Different strategies will appeal to different investors depending on their temperament, circle of competence, and views on topics such as how much risk of permanent loss of capital is acceptable.  The book truly is a “manual” in the sense that Mr. Mihaljevic presents nine chapters that each address how one might go about sourcing investment ideas within a broad “theme”.  Most investors will have pre-existing biases for certain strategies that have worked well in the past and perhaps a distaste for strategies that have resulted in less satisfactory outcomes.  However, nearly all investors will find valuable ideas for sourcing ideas within at least several of the chapters covering the following areas:

  • Deep Value:  Ben Graham-Style Bargains
  • Sum-of-the-Parts Value
  • Greenblatt’s “Magic Formula”
  • Jockey Stocks
  • Finding Opportunities in Superinvestor Portfolios
  • Small and Micro Cap stocks
  • Special situations and event driven investments
  • Equity stubs
  • International Value investments

The Maddening Magic Formula

One of the investment approaches that we have found particularly compelling is Joel Greenblatt’s “Magic Formula”.  Those who are not familiar with the magic formula often instinctively recoil at the idea that one can apply any formula, let alone a “magic” one in the field of investing.  Indeed, the name of the strategy may be unfortunate because the idea is simply to look for investment opportunities in fundamentally sound businesses (ranked by return on capital) selling at cheap prices (ranked by EV/EBIT).  There is no “magic” involved.  We recommend viewing a brief interview with Mr. Greenblatt for those who are new to his approach.

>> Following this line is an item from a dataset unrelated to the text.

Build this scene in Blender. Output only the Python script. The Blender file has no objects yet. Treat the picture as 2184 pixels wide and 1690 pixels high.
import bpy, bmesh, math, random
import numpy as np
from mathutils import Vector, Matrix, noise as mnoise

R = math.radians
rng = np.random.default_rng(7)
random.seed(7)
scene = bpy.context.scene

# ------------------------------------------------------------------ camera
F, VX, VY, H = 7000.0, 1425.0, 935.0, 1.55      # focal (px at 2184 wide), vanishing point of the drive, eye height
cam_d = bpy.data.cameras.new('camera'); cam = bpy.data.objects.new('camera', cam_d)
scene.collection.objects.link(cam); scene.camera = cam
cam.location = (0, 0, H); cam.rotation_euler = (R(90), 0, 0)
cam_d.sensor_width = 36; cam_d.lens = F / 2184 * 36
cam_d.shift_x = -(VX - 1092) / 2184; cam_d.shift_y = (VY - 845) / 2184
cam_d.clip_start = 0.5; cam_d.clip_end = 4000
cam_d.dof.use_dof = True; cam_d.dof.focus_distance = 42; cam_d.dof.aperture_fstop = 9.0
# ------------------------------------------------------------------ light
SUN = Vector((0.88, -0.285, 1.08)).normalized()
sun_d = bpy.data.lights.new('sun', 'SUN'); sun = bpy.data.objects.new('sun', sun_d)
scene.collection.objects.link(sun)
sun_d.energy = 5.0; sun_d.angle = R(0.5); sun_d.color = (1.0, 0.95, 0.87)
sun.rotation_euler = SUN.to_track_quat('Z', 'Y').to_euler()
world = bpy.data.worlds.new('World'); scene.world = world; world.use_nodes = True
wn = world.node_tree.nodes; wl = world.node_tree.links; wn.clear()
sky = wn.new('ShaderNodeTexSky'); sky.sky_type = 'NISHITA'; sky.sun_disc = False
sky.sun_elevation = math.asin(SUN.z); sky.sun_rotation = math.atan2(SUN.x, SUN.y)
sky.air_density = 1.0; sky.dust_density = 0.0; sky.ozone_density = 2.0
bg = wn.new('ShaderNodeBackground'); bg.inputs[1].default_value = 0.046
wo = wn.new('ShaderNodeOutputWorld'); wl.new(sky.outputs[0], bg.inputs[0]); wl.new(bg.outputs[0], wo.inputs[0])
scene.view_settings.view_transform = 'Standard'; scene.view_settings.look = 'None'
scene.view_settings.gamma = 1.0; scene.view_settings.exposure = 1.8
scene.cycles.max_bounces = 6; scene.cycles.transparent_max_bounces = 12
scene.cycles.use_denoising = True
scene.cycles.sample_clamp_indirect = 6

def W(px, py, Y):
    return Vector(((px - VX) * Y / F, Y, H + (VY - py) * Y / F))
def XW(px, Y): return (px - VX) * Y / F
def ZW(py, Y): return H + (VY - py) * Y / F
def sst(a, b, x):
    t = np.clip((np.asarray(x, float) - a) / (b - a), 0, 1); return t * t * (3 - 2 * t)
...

Of course, no formula in the hyper-competitive field of investing could last for long if it could be applied easily and ensure superior short term results.  Quick adoption of the formula would erase this opportunity and it would cease to work.  However, the magic formula continues to work because although it produces superior long term results, short term results can often underperform benchmark indices.  This eliminates the formula from the toolkit of the vast majority of investors who care about beating the market this week, month, or year.  In addition, the type of companies that come up in magic formula searches are typically ones that have problems that are perceived as very serious and could impair the underlying economics of the business making historical return on capital a thing of the past.

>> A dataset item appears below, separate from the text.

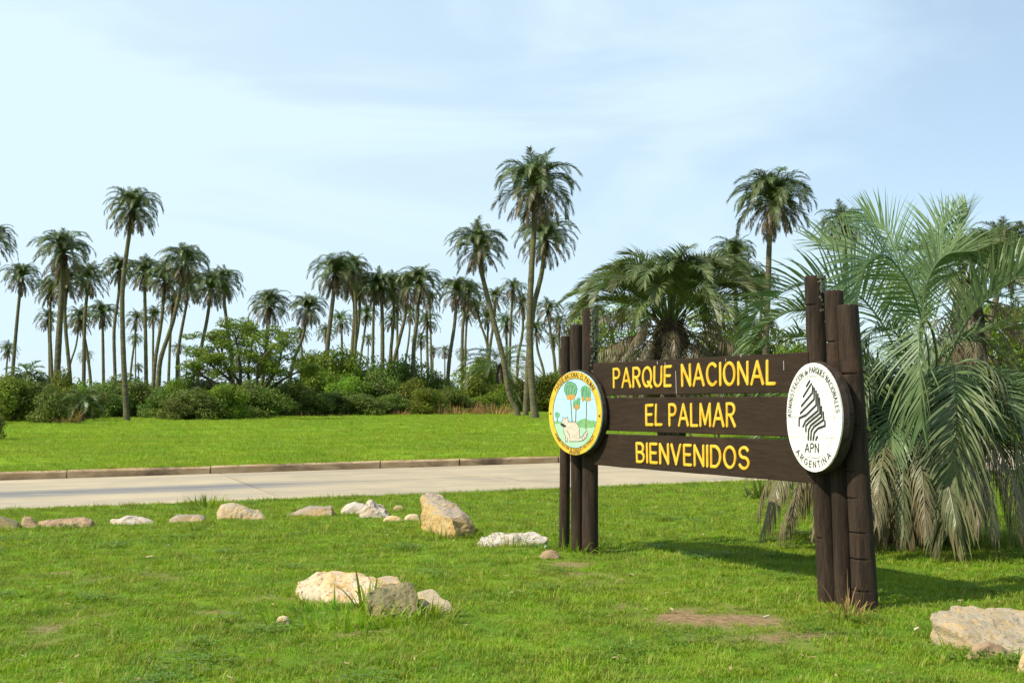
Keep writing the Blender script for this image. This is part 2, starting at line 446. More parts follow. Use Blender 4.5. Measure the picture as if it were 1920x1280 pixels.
def rock(pts, kind, label, group=None, amp=.03, fine=.035, name='rock', freq=4.0, cat='rock', layer=0.0):
    bm = bmesh.new()
    P = [at(px, py, Y) for px, py, Y in pts]
    c = sum(P, Vector())/len(P); zmin = min(hz(p.x, p.y) for p in P)
    org = Vector((c.x, c.y, zmin))
    P += [Vector((p.x, p.y, zmin - .10)) for p in P]
    for p in P: bm.verts.new(p - org)
    r = bmesh.ops.convex_hull(bm, input=bm.verts)
    bmesh.ops.delete(bm, geom=list({g for g in r['geom_interior'] if isinstance(g, bmesh.types.BMVert)} | {g for g in r['geom_unused'] if isinstance(g, bmesh.types.BMVert)}), context='VERTS')
    for _ in range(6):
        es = [e for e in bm.edges if e.calc_length() > fine*1.6]
        if not es or len(bm.verts) > 15000: break
        bmesh.ops.subdivide_edges(bm, edges=es, cuts=1, use_grid_fill=False)
        bmesh.ops.triangulate(bm, faces=[f for f in bm.faces if len(f.verts) > 3])
    for _ in range(1): bmesh.ops.smooth_vert(bm, verts=bm.verts, factor=.5, use_axis_x=True, use_axis_y=True, use_axis_z=True)
    bm.normal_update()
    disp = []
    for v in bm.verts:
        w = (v.co + org)
        a = noise.noise(w*freq) + .5*noise.noise(w*freq*2.3 + Vector((3,1,2))) + .28*noise.noise(w*freq*5)
        vo = noise.voronoi(w*freq*1.3)[0]; a += .9*(vo[1]-vo[0]) - .35
        pit = max(0, noise.noise(w*freq*4 + Vector((9,9,9))) - .30)
        ly = layer*math.sin(w.z*55 + 3*noise.noise(w*3))
        disp.append(v.co + v.normal*(amp*a + ly*amp - amp*1.5*pit))
    for v, d in zip(bm.verts, disp): v.co = d
    me = bpy.data.meshes.new(name); bm.to_mesh(me); bm.free()
    me.materials.append(RK[kind]); me.update()
    o = bpy.data.objects.new(name, me); o.location = org; link(o)
    return tag(o, label, cat, group)
def blob(x0, x1, y0, y1, kind, label, group=None, amp=.02, depth=None, tilt=0.0, top=None, **kw):
    """a low stone between two pixel columns, from its top row y0 to its foot row y1"""
    f = gnd((x0+x1)/2, y1); Y = f.y
    w = (x1-x0)*Y/FPX; dp = depth or w*.55
    top = top or [(.0,.75),(.22,.15),(.5,.0),(.8,.12),(1,.7)]
    pts = []
    for u, v in top:
        px = x0 + (x1-x0)*u; py = y0 + (y1-y0)*v
        pts.append((px, py, Y + dp*.55)); pts.append((px + (1-2*u)*2, py + (y1-y0)*.22, Y + dp*.2))
    for u, v in ((.08,1),(.35,1.05),(.7,1.05),(.94,.98)): pts.append((x0+(x1-x0)*u, y0+(y1-y0)*v, Y))
    pts.append((x0+(x1-x0)*.25, y0+(y1-y0)*.4, Y+dp)); pts.append((x0+(x1-x0)*.8, y0+(y1-y0)*.4, Y+dp))
    return rock(pts, kind, label, group, amp, **kw)
ROW = 'stones in a row along the road edge'
Yb = gnd(600,1133).y
rock([(556,1088,Yb+.50),(572,1081,Yb+.55),(606,1076,Yb+.6),(640,1077,Yb+.6),(656,1071,Yb+.58),(672,1086,Yb+.5),(706,1082,Yb+.6),(738,1096,Yb+.45),
      (558,1098,Yb+.46),(566,1127,Yb+.06),(590,1131,Yb+.02),(680,1128,Yb+.02),(716,1126,Yb+.04),(745,1104,Yb+.3),(575,1104,Yb+.30)], 'cream',
     'cream and orange limestone slab tilted up in the grass, its face to the camera', amp=.028, fine=.015, freq=5.5, layer=.30)
rock([(694,1083,Yb+.75),(715,1079,Yb+.85),(745,1078,Yb+.8),(752,1092,Yb+.6),(700,1094,Yb+.6)], 'grey',
     'flat greyish stone behind the orange slab, mostly hidden', amp=.015, fine=.03)
Yb = gnd(745,1156).y
rock([(688,1112,Yb+.12),(700,1104,Yb+.16),(735,1098,Yb+.2),(762,1092,Yb+.22),(776,1096,Yb+.22),(784,1112,Yb+.16),(790,1150,Yb+.03),(760,1156,Yb),(700,1154,Yb),(690,1130,Yb+.05),
      (705,1102,Yb+.36),(770,1094,Yb+.4)], 'mossy', 'mossy dark stone block standing in front of the orange slab', amp=.026, fine=.015, freq=7)
Yb = gnd(830,1150).y
rock([(782,1108,Yb+.5),(810,1101,Yb+.55),(822,1112,Yb+.4),(832,1127,Yb+.3),(858,1146,Yb+.05),(845,1149,Yb),(800,1142,Yb+.1),(786,1132,Yb+.2)], 'grey',
     'flat grey pointed stone at the right of the mossy block', amp=.015, fine=.022)
blob(516, 545, 1152, 1168, 'cream', 'small yellow pebble in the grass left of the orange slab', amp=.012, fine=.015, cat='pebble')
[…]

Mr. Greenblatt has provided a free screening tool at his Magic Formula website which we can use to illustrate the difficulty facing an institutional investor actually attempting to adopt the strategy.  We ran a search to find the top thirty companies with market capitalization of $1 billion or greater that qualify for the magic formula strategy.  Included in the list are companies that may have been “good” businesses in the past in terms of return of capital but are now selling at “cheap” prices due to predominant pessimism in the investing community.  A few that immediately jump off the page are tobacco companies Altria Group and Lorillard, technology companies facing potentially moat-destroying fundamental changes such as Hewlett Packard, Microsoft, Oracle, and Seagate, and a company such as Herbalife which has been accused of being a pyramid scheme by well respected value investors.

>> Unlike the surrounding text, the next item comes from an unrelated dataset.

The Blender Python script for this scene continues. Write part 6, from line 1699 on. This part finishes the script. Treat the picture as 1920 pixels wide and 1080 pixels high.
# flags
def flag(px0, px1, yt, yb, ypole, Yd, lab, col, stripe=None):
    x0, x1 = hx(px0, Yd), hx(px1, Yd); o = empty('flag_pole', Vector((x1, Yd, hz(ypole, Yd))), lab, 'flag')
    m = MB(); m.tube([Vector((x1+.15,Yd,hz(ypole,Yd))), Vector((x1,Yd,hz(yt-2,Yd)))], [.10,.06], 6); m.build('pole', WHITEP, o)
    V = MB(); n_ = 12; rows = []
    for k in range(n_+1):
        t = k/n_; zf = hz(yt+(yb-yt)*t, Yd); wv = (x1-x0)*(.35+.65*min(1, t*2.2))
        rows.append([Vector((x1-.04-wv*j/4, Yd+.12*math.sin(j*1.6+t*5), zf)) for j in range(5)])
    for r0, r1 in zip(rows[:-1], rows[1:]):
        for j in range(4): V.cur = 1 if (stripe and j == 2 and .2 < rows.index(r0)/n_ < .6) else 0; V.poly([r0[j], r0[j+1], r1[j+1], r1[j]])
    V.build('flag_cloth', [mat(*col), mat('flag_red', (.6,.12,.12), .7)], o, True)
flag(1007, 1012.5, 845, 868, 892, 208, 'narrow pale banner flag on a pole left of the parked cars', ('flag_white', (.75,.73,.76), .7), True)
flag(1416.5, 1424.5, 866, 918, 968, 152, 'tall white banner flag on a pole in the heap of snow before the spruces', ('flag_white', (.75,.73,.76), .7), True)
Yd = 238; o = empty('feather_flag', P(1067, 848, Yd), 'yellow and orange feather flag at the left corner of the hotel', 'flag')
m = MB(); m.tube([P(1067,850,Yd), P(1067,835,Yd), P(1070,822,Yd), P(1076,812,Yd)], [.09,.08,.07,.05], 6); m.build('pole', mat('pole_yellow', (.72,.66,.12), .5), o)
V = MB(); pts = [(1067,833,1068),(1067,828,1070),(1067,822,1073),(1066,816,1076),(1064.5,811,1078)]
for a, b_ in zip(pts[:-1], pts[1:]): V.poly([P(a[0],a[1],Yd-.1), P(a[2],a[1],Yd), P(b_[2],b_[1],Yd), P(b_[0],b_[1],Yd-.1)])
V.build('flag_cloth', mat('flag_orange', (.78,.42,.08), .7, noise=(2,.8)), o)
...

There is less “career risk” involved in posting mediocre returns on par with one’s peers than with seriously underperforming a benchmark for several years while being invested in controversial companies that most investors dislike.  These factors ensure that the magic formula will have a good chance of continuing to produce compelling undervalued investment ideas in the future but even investors who do not face “career risk” must acknowledge that the stomach churning reaction to many of the magic formula candidates might make this approach less than compelling if the result is that investments are sold in response to Mr. Market further marking down the shares.

Improving the Magic Formula

The Manual of Ideas presents a number of important insights related to the uses and misuses of the magic formula as well as pitfalls that may await investors who are not fully committed to taking a formulaic approach.  It is very tempting for knowledgeable investors to attempt to “improve” the magic formula by taking the results and adding additional objective and subjective criteria.  However, this is fraught with risks as the book points out:

If we wish to use the magic formula as an idea generation tool, we may want to restrain ourselves from subjecting the list of investment candidates to our standard idea evaluation process, as we may end up excluding ideas with the highest prospective returns (they usually make our stomachs churn the most).  To improve the performance of Greenblatt’s quantitative method, we need to employ tweaks that help the magic formula work better, not tweaks that add entirely new hurdles. (Page 97)

So here again we have another psychological hurdle to overcome in order to successfully deploy the magic formula.  Few enterprising investors will believe that laying their own well thought out criteria over a list produced by the magic formula will hurt results but chances are that this is exactly what will happen if one adds additional tests such as insider buying and selling, insider ownership, and other factors that normally represent constructive factors in the analytical process.

Fortunately, Mr. Mihaljevic directs the investor’s enthusiasm for layering additional analysis on top of the magic formula toward areas of inquiry that may help improve the overall results and, perhaps as importantly, result in a level of conviction for the ideas that will allow an investor to see the idea through a period of adverse stock price movements.  Mr. Mihaljevic recommends that we attempt to understand whether magic formula selections “exhibit above average returns on capital for transitory reasons or for reasons that have some permanence.”  In addition, it is important to understand whether a company reporting high returns on capital has reinvestment opportunities also promising high returns on reinvested capital and, if not, whether management has demonstrated intelligent capital allocation practices in the past.

Many Ways to Win

Although the magic formula chapter is more than worth the price of the book, similarly valuable insights are provided for the eight other chapters mentioned above.  Not all investors will be interested in every strategy but that is perfectly fine since there is usually more than enough to do in areas that are appealing.  Also, it never hurts to broaden one’s thinking when it comes to different approaches.  This is all part of attempting to expand the circle of competence over time.

It is rare in today’s hyper-competitive investing world to come across publications that add value when it comes to presenting either specific investment ideas or an investing framework that could result in more competitors.  The Manual of Ideas periodical has for many years provided actionable investment ideas and now the book has revealed important timeless insights that should improve any investor’s framework.